◆ EXERCISE OBJECTIVE ◆
Lines holding the string "from" are the ones to copy; find them all in the data.

3D scene scripts:

------------------------------------------------------------

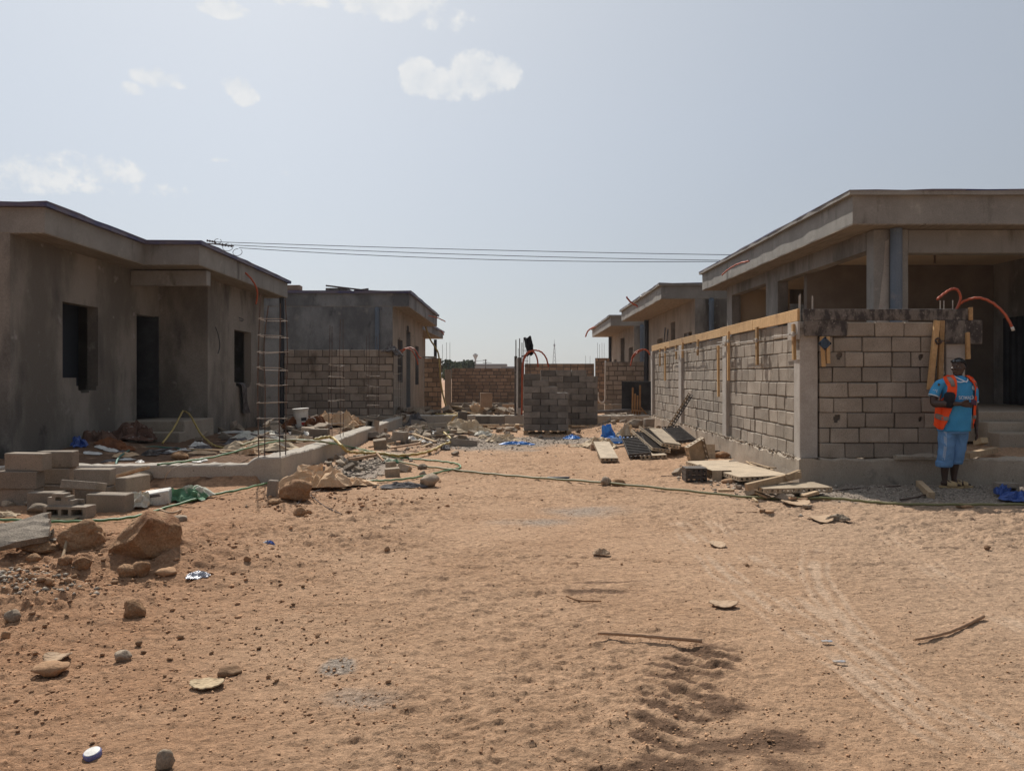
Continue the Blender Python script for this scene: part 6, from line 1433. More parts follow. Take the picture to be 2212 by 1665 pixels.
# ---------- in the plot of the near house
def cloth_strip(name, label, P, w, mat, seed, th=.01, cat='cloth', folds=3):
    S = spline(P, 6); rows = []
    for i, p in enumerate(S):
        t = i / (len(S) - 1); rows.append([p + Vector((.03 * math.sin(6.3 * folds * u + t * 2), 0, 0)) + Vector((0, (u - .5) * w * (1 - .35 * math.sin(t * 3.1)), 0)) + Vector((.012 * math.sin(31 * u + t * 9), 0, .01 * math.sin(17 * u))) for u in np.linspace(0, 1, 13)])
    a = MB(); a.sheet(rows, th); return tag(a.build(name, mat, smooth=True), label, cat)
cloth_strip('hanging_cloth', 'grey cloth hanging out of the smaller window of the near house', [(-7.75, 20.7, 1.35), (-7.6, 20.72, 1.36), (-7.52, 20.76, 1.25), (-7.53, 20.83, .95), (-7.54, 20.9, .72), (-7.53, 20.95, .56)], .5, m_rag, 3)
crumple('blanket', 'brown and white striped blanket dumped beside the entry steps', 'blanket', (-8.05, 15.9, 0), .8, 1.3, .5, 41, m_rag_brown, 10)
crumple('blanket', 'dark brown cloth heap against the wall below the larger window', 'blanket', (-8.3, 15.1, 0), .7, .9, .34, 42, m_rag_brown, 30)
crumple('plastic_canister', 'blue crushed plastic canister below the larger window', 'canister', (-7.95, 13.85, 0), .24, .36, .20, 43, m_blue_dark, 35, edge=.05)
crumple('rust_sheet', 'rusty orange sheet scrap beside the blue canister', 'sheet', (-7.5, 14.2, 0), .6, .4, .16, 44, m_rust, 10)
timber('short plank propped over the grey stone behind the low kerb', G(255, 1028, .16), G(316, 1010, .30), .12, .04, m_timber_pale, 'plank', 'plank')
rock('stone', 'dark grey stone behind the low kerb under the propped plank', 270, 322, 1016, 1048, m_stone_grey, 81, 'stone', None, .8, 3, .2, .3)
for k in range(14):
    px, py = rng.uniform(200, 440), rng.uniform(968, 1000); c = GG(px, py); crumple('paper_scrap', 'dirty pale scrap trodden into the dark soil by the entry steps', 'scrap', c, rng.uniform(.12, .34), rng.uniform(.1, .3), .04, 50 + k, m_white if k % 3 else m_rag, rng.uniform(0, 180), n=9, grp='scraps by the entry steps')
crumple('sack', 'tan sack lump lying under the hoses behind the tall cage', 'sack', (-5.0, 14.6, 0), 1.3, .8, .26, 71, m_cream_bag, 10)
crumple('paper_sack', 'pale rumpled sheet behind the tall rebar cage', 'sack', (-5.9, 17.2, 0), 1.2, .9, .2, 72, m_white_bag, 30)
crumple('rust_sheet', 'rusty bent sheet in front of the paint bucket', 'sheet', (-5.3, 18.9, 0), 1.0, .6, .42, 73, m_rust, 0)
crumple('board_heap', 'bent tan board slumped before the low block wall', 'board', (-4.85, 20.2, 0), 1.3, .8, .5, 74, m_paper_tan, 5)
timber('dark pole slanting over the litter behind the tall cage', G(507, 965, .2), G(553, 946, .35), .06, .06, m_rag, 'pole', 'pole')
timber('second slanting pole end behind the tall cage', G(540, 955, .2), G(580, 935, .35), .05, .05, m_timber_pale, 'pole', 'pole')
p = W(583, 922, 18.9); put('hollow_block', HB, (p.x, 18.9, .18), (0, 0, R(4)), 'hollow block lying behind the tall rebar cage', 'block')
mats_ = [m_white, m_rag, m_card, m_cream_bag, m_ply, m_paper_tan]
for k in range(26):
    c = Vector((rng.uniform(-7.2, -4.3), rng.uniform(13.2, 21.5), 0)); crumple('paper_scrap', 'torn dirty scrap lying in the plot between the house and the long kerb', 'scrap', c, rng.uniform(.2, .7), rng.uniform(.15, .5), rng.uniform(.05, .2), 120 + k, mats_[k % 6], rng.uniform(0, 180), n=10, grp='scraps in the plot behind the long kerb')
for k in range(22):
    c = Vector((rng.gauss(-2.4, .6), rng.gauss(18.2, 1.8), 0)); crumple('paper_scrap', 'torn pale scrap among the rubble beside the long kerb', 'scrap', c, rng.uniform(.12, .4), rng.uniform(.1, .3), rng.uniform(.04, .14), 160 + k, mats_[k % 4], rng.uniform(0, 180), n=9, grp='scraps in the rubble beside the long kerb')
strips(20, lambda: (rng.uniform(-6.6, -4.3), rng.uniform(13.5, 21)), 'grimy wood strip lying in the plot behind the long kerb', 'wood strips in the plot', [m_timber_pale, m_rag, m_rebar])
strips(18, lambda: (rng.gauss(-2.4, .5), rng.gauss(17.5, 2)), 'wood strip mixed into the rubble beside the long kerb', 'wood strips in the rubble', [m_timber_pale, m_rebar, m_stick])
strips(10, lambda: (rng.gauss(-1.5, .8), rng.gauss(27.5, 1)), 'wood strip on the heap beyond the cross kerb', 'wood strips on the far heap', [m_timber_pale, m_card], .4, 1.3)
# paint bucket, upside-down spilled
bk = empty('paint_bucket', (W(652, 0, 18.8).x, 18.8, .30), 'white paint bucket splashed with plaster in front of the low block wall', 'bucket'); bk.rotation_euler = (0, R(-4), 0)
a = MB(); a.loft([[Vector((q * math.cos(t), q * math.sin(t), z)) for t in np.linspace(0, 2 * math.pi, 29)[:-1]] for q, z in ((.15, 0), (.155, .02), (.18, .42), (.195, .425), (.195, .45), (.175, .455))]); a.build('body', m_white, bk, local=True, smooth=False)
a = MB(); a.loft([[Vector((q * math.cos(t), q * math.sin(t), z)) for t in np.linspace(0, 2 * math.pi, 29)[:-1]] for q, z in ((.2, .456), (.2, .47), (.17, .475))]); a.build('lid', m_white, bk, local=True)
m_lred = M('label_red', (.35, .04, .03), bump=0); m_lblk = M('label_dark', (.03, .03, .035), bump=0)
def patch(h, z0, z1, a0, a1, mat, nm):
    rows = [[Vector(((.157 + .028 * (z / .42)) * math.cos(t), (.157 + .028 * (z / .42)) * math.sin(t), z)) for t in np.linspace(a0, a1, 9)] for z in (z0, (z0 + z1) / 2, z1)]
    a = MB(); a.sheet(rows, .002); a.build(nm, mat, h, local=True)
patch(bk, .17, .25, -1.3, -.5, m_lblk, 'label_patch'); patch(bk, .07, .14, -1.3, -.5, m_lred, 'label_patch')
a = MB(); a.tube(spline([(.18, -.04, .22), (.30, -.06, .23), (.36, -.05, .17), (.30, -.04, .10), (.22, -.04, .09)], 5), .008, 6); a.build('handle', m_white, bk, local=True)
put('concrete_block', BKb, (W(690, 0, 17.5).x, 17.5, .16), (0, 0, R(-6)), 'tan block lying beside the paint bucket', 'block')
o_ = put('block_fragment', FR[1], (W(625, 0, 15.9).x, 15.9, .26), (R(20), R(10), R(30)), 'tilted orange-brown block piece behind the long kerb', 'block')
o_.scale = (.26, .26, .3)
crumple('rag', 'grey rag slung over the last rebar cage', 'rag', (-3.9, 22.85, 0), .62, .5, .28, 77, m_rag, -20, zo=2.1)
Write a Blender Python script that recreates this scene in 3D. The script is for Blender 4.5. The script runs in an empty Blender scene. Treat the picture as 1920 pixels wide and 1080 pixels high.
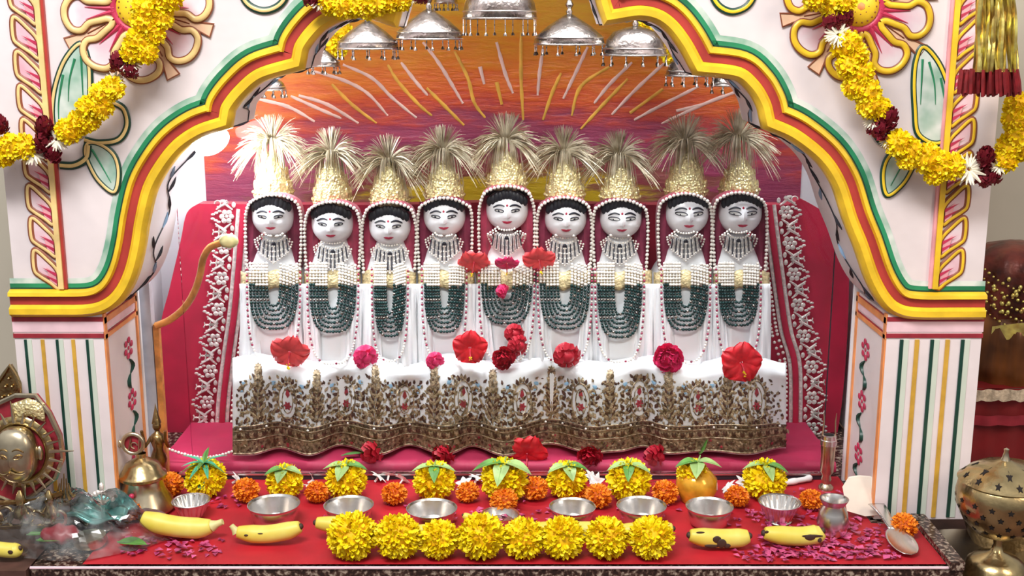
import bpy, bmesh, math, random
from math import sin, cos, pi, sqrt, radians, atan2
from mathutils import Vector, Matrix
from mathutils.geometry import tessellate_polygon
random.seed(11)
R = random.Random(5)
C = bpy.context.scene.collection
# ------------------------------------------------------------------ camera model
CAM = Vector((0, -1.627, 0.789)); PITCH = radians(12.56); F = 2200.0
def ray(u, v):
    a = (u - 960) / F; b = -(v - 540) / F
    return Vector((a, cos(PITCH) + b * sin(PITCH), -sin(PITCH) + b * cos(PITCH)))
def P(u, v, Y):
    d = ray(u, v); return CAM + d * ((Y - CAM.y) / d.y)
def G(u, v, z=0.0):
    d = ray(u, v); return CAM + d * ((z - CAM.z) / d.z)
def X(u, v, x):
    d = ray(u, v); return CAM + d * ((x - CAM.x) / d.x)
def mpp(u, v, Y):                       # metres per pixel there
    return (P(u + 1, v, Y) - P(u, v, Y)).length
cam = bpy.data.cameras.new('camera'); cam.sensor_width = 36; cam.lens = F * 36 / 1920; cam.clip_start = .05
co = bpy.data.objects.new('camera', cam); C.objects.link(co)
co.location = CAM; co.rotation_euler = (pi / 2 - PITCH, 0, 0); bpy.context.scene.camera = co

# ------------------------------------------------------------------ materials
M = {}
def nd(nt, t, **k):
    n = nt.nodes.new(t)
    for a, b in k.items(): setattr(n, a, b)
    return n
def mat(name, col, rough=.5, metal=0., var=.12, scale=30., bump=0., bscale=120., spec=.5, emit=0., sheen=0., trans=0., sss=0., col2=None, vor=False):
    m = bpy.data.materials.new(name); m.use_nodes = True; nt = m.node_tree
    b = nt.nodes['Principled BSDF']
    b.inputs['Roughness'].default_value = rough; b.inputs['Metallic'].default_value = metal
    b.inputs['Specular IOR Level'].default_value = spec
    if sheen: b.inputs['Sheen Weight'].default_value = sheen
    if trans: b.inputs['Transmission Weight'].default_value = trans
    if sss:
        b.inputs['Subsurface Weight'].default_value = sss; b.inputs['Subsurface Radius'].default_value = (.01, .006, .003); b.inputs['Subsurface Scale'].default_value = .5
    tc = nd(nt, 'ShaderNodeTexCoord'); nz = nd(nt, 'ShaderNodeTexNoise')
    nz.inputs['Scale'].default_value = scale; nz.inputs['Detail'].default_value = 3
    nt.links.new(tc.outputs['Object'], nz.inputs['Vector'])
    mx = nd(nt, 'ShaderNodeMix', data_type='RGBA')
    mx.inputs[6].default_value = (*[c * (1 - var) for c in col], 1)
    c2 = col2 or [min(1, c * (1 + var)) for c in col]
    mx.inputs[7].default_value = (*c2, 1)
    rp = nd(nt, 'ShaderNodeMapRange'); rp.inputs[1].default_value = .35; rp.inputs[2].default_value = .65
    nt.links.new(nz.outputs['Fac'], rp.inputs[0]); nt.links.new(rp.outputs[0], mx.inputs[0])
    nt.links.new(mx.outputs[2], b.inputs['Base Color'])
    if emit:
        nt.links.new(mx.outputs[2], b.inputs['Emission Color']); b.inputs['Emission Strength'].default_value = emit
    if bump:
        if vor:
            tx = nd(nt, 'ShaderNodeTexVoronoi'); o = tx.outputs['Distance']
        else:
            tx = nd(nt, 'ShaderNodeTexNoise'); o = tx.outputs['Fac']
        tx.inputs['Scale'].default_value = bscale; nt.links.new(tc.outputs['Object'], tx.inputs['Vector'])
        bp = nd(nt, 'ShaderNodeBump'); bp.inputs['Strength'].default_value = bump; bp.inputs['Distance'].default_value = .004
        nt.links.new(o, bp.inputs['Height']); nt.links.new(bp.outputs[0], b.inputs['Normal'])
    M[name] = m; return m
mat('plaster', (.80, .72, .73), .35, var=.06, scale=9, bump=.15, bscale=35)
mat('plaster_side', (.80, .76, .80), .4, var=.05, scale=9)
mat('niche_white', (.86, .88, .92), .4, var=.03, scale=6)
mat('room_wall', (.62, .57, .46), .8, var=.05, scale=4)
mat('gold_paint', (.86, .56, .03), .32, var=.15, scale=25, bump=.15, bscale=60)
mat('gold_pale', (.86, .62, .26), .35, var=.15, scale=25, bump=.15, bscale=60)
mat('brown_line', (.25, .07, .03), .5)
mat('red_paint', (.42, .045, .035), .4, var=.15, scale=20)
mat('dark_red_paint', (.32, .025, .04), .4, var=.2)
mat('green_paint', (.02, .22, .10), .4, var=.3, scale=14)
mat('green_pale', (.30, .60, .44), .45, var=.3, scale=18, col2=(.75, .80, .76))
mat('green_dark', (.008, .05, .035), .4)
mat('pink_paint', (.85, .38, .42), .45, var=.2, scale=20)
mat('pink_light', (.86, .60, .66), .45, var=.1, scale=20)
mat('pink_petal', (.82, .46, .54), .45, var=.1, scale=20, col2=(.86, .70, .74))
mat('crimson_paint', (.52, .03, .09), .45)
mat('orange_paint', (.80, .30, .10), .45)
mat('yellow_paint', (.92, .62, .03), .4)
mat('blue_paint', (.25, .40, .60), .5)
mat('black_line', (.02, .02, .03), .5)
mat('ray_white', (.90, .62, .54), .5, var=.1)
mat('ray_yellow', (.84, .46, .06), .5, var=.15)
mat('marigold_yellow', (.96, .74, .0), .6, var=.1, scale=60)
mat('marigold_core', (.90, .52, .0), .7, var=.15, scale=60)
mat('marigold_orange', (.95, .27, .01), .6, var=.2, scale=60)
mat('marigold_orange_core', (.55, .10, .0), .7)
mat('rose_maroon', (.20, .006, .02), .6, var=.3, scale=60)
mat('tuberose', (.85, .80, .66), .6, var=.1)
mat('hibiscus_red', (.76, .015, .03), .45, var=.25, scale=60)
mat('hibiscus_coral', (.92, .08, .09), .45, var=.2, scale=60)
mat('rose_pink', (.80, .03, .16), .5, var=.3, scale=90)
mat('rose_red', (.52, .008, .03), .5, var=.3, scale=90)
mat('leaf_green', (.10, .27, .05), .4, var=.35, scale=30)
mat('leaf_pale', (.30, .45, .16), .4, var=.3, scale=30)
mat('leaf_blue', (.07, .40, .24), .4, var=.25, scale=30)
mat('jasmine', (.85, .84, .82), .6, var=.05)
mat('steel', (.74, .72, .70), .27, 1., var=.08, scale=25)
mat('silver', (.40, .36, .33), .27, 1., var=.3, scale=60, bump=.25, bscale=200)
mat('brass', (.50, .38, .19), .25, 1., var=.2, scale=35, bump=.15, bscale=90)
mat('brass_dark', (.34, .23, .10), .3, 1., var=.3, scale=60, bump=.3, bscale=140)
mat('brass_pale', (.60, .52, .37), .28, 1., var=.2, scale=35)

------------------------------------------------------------

◆ THE REPLY ◆
Continue the Blender Python script for this scene: part 6, from line 1433. More parts follow. Take the picture to be 2212 by 1665 pixels.
from math import sin, cos, pi, sqrt, radians, atan2
from mathutils import Vector, Matrix
from mathutils.geometry import tessellate_polygon